This I Believe

noah - durango, Colorado
Entered on January 27, 2007
Age Group: Under 18

“In the old days, I had to walk three miles to and from school in the snow, uphill both ways.”

Any of you who have had the privilege to know your grandparents will have undoubtedly heard this saying in one form or another. And when you hear it you think, “Oh Jeez, not gramps and his bumbling old talk of the “good ol’ days” again.” You just want to get up and go play video games on the XBOX 360 or go and sit and watch American Idol on TV, while gramps mutters, “Kids these days. They just have no respect for their elders,” and begins to regal himself with his memories of the Great Depression, WWII, and the Cold War.

You all know what I’m talking about. I sure know all about it as it has happened to me many times. But have you actually sat down and listened to the stories? If you do, you’ll be in for a surprise.
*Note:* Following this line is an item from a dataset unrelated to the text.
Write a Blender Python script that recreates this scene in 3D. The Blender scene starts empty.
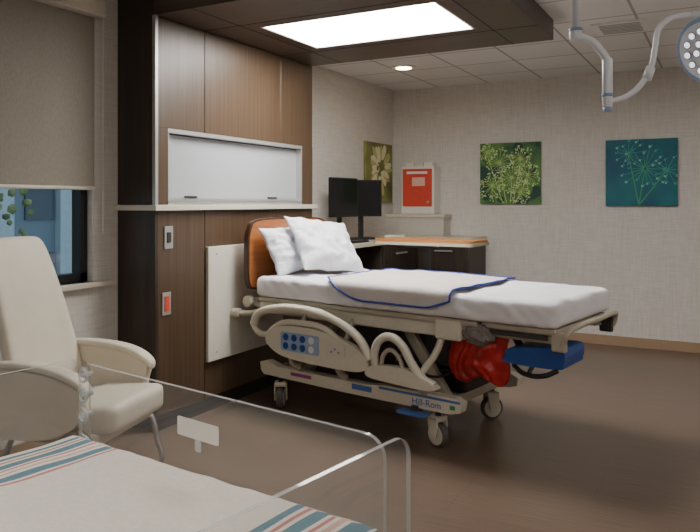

Of course the war stories are the best. Real life stories of life and death, bravery and fear. It kinds of makes you feel proud that someone related to you fought in a war to protect America’s freedom. But the other stories are just as good. Tales of the hardship and uncertainty of the Great Depression. Are we going to be able to eat tomorrow. Are we going to be able just to wake up in the morning and get up and keep going. Kind of makes you see how good you have it now. And then the constant fear of the U.S.S.R. A story of monumental ups and downs. The story goes from, “Ohh my gosh, they’ve got nukes in Cuba!,” to, “YEAH!! You go President Kennedy. Stick it to the reds!,” and then, “Ha!! We put a man on the moon. The Commies can go to that place far below for all I care. We’re better than them.”

These stories and the tons of others grandparents have bottled up in their heads are great ways to have fun passing the time. They range from action and adventure to uncertainty and fear. They always have one perfect for the moment.

And of course the grandparents. They love it because they can pass on their experiences to people who appreciate them. I mean come on, who wouldn’t like that. And remember. When you’re a grandparent with your wealth of stories and you’re grandchildren are doing the same thing you’re doing now, won’t you want to just sit them down and tell them about the “good ol’ days” when cars still drove on the ground and video games were confined to the TV. I will.

This I Believe. There’s more to grandparents than meets the eye.